Ma soprattutto, nessuno ammette che Benitez non ha scelta. O bere o affogare. L’abbiamo già scritto qui su Parallelo. Il Napoli ha un organico numericamente completo, coperto in ogni ruolo. Ma la qualità è un’altra cosa. Se sei costretto a far ruotare gli uomini, e devi schierare Zapata e Pandev, puoi far poco. Se i tuoi presunti titolari fanno rabbrividire ogni volta che toccano palla, puoi far niente. Basta pensare ai tre gol subiti a Bergamo per capire di cosa stiamo parlando: Dzemaili, Reina (primo errore stagionale), Inler e Fernandez, quattro strafalcioni colossali per tre reti letteralmente regalate. Ma anche(e ancora) gli zero cross indovinati da Maggio, gli stessi zero cross e basta di Reveillere e la tragicomica gara d’impostazione, al netto dell’assist per Denis, del peggior Inler della storia. Un’accozzaglia di onesti mestieranti del pallone, tutti mestamente ben predisposti allo svarione. Una piccola ciurma di presunti calciatori di rango che dovevano sottendere ai fenomeni che fanno grande questo Napoli. Che non ci stanno riuscendo, e fanno grande, per adesso, solo il rimpianto per una stagione cominciata alla grande e che prosegue così (male). Poi ci aggiungi il mercato, finora impalpabile (gli enigmatici Ghoulam e Henrique) o potenzialmente salvifico (Jorginho) ma da inserire e salvaguardare proprio in nome del turnover.

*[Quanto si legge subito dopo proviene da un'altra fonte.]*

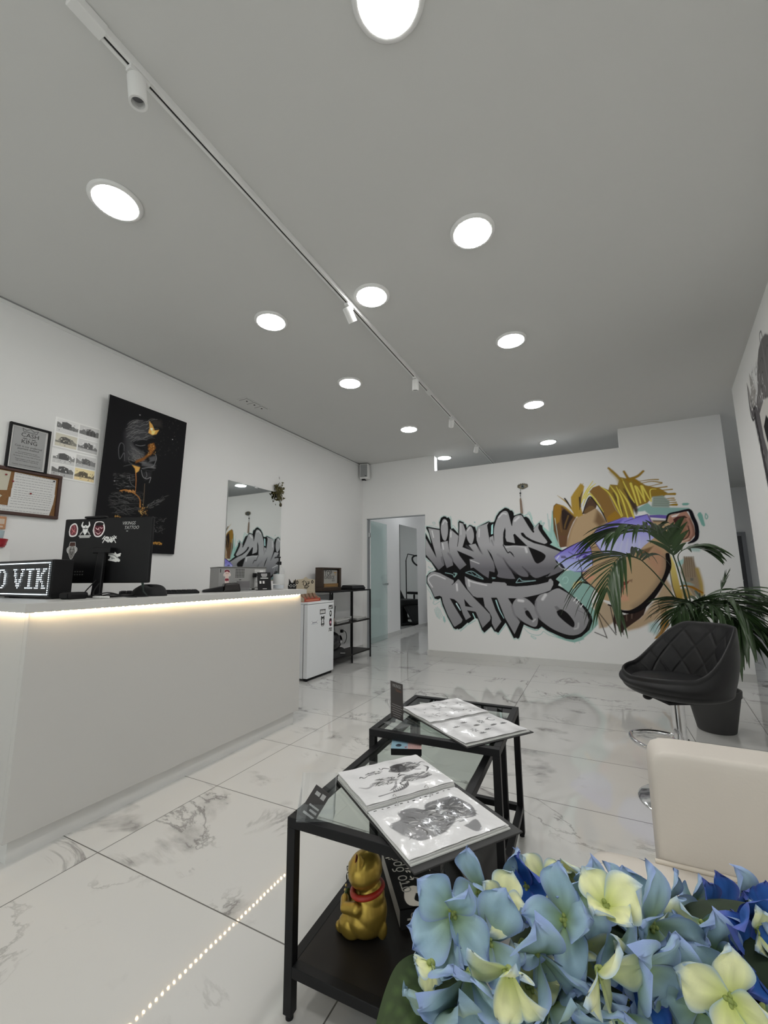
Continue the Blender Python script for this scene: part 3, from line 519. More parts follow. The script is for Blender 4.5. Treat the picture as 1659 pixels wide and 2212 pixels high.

Dove sono, dopo questo rapido e doloroso excursus, le vere grandi colpe di Benitez? È possibile condannare lo sposo perché il padre della sposa ha deciso di organizzare il matrimonio al cinque stelle e poi pretende di pagare venti euro a coperto? In Italia, a Napoli, paradossalmente sì. Siamo capaci anche di questo. In un misto di delirio, irriconoscenza, onnipotente ignoranza, zero senso di giustizia e incapacità di riconoscere gli errori di chi ha sbagliato. Tanto, il colpevole è sempre lui. Il maggiordomo. O al massimo, l’allenatore.